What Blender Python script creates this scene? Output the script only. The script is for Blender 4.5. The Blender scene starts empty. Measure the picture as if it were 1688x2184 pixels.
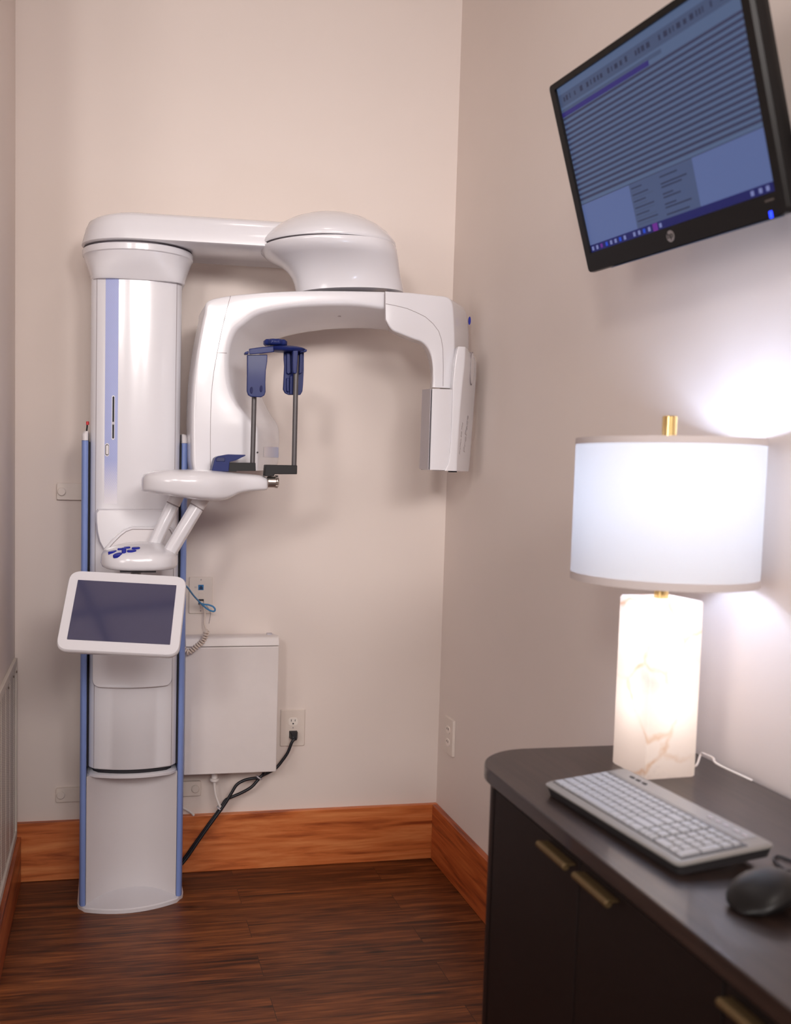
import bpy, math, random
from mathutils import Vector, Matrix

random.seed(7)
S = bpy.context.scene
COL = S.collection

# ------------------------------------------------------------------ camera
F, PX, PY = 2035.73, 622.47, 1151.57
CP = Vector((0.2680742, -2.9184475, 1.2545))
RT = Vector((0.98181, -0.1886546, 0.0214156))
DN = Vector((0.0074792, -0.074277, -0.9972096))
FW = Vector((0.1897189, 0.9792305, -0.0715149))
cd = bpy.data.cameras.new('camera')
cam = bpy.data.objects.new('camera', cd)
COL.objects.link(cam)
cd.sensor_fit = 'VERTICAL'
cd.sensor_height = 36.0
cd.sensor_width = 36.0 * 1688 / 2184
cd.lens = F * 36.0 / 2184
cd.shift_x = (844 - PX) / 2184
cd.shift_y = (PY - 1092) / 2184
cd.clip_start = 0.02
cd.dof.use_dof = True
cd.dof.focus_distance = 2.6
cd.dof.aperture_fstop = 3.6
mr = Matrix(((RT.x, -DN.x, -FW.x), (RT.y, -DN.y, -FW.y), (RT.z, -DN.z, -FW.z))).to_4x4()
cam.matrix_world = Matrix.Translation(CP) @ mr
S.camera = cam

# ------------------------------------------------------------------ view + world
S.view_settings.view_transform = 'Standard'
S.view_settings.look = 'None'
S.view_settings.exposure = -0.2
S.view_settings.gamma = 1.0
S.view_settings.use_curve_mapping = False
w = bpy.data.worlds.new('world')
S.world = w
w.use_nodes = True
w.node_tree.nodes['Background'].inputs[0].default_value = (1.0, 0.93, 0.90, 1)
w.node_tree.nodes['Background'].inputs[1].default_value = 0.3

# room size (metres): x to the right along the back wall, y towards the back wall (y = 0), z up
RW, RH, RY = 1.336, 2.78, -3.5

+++

> [Requirements]
Every line above should be repeated exactly; pictures stay out of the copy.

> [Exercise solution]
What Blender Python script creates this scene? Output the script only. The script is for Blender 4.5. The Blender scene starts empty. Measure the picture as if it were 1688x2184 pixels.
import bpy, math, random
from mathutils import Vector, Matrix

random.seed(7)
S = bpy.context.scene
COL = S.collection

# ------------------------------------------------------------------ camera
F, PX, PY = 2035.73, 622.47, 1151.57
CP = Vector((0.2680742, -2.9184475, 1.2545))
RT = Vector((0.98181, -0.1886546, 0.0214156))
DN = Vector((0.0074792, -0.074277, -0.9972096))
FW = Vector((0.1897189, 0.9792305, -0.0715149))
cd = bpy.data.cameras.new('camera')
cam = bpy.data.objects.new('camera', cd)
COL.objects.link(cam)
cd.sensor_fit = 'VERTICAL'
cd.sensor_height = 36.0
cd.sensor_width = 36.0 * 1688 / 2184
cd.lens = F * 36.0 / 2184
cd.shift_x = (844 - PX) / 2184
cd.shift_y = (PY - 1092) / 2184
cd.clip_start = 0.02
cd.dof.use_dof = True
cd.dof.focus_distance = 2.6
cd.dof.aperture_fstop = 3.6
mr = Matrix(((RT.x, -DN.x, -FW.x), (RT.y, -DN.y, -FW.y), (RT.z, -DN.z, -FW.z))).to_4x4()
cam.matrix_world = Matrix.Translation(CP) @ mr
S.camera = cam

# ------------------------------------------------------------------ view + world
S.view_settings.view_transform = 'Standard'
S.view_settings.look = 'None'
S.view_settings.exposure = -0.2
S.view_settings.gamma = 1.0
S.view_settings.use_curve_mapping = False
w = bpy.data.worlds.new('world')
S.world = w
w.use_nodes = True
w.node_tree.nodes['Background'].inputs[0].default_value = (1.0, 0.93, 0.90, 1)
w.node_tree.nodes['Background'].inputs[1].default_value = 0.3

# room size (metres): x to the right along the back wall, y towards the back wall (y = 0), z up
RW, RH, RY = 1.336, 2.78, -3.5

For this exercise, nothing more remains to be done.